Consider the Linear Transformation on $\mathbb{R^4} \to \mathbb{R^4}$ given by the matrix
$$ A = \begin{pmatrix} 1 & 2 & 0 & 0\\ 0 &2 & 0 &0\\ 0 &0 &0 &1\\ 0 &0 &-1 &0 \end{pmatrix}$$ Then the number of Linearly Independent Vectors whose direction is invariant under this transformation is :
(a) 0
(b) 1
(c) 2
(d) 4
Now, this question is simply asking for the number of L.I. Eigen Vector corresponding to the given Linear Transformation.
Now, the eigen values are given by : $1,2,i, -i$
Now, I know this theorem that eigen vectors corresponding to distinct eigen values are Linearly Independent.
So, $4$ should be the correct answer .
But, if all $4$ eigen vectors are L.I. then the matrix is diagonalisable.

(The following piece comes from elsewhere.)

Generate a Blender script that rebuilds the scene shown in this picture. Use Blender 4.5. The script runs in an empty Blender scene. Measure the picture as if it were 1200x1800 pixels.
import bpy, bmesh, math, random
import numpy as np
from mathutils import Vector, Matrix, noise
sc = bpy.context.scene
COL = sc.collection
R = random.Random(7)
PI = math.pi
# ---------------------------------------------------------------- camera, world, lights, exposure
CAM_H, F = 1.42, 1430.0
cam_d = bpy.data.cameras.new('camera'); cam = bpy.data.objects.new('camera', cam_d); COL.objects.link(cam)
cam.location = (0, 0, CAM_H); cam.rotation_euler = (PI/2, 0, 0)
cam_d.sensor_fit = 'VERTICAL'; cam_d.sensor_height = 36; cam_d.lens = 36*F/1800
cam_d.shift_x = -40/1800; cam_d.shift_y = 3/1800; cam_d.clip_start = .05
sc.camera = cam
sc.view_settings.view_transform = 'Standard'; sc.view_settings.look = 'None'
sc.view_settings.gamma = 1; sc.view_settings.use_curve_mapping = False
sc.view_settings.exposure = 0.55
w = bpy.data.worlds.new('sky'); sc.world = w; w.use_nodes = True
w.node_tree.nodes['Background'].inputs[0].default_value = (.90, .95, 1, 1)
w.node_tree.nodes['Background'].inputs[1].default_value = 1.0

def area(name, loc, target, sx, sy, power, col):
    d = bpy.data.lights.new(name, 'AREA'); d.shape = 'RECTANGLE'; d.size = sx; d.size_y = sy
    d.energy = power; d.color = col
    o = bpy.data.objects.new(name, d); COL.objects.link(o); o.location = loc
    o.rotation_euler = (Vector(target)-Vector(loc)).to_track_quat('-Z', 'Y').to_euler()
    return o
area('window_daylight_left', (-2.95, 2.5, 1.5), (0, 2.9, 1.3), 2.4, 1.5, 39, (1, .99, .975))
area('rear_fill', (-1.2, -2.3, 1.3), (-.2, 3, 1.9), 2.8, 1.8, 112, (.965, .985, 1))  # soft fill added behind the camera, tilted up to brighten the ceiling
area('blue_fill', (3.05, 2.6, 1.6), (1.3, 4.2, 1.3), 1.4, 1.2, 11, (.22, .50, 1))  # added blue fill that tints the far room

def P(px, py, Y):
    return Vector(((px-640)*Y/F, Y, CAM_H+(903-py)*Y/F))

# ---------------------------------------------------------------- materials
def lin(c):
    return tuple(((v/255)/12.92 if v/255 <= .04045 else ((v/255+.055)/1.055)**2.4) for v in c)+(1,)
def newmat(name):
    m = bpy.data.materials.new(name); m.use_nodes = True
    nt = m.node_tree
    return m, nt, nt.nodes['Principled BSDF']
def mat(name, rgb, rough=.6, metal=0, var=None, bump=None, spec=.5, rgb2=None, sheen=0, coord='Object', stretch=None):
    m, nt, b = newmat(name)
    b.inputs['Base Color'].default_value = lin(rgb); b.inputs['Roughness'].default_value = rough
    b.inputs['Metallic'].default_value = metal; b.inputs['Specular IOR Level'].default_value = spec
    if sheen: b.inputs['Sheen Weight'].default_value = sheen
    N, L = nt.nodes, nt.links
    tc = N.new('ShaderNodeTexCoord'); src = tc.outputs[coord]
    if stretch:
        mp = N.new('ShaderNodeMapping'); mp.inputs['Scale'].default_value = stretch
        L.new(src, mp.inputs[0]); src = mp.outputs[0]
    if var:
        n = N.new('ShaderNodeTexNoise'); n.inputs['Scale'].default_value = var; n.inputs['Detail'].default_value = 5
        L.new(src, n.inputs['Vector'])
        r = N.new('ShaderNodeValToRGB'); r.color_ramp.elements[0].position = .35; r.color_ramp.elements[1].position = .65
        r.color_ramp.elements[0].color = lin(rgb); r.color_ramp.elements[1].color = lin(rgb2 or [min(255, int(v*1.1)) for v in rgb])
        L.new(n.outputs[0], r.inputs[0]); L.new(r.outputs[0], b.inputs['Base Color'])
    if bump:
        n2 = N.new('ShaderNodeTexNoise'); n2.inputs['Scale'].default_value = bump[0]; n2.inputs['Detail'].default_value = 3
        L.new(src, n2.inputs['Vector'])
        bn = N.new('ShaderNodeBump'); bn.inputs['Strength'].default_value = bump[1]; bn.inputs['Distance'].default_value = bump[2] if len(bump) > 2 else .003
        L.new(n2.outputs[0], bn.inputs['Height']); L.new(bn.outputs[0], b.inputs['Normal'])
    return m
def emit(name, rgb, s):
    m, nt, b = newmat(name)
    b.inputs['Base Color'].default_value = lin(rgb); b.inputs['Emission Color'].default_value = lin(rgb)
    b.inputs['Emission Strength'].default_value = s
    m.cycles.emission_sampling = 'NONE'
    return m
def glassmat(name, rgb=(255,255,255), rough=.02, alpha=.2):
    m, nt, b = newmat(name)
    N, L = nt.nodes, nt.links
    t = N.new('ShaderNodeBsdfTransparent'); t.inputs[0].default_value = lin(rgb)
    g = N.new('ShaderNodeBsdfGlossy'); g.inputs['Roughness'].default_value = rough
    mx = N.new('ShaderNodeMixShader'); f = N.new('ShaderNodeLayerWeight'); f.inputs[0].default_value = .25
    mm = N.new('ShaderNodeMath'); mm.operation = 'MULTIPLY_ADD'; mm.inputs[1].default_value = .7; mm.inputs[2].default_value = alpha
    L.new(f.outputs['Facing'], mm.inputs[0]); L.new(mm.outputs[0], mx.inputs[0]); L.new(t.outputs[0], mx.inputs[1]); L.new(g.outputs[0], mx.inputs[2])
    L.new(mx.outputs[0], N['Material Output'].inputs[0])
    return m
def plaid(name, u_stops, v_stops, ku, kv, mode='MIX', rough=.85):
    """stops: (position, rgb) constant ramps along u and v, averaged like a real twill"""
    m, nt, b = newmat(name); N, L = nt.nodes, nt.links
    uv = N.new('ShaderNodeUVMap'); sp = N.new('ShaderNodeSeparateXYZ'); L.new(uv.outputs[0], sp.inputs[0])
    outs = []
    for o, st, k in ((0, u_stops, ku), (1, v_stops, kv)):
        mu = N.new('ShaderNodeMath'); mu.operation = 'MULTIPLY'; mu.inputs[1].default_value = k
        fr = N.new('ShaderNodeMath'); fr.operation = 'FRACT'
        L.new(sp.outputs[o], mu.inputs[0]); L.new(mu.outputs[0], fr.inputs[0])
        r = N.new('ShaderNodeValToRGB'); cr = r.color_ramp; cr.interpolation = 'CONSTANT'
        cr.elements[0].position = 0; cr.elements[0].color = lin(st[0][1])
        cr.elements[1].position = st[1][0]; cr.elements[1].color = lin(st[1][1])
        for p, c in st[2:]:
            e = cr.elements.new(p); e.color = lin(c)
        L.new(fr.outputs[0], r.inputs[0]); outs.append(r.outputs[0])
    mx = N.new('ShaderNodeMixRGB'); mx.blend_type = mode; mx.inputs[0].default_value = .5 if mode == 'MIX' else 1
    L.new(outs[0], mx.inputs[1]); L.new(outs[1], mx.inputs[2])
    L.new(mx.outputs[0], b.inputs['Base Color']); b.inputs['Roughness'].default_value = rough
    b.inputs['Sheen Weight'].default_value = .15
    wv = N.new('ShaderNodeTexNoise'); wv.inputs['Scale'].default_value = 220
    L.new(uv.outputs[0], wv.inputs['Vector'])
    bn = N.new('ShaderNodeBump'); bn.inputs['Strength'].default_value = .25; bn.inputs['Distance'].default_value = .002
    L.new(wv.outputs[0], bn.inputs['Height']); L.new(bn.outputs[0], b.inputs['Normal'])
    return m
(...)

Although for matrix to be diagonalisable the eigen values must belong to the field in which we are working.
(This is the precise reason why the matrix $\begin{pmatrix} 0 & -1\\ 1 & 0 \end{pmatrix}$ is not diagonalisable over $\mathbb{R}$ although its eigen values are distinct.)
So, My question is :
What exactly is the correct answer to this question is it option (c) because only $2$ eigen values belong to the field $\mathbb{R}$ or is it option (d)
Can someone help me here ?
Thank you.
The answer is $2$. In this context, the only eigenvalues that matter are the real ones, and there are $2$ real eigenvalues. You can take, say, the vectors $(1,0,0,0)$ and $(2,1,0,0)$.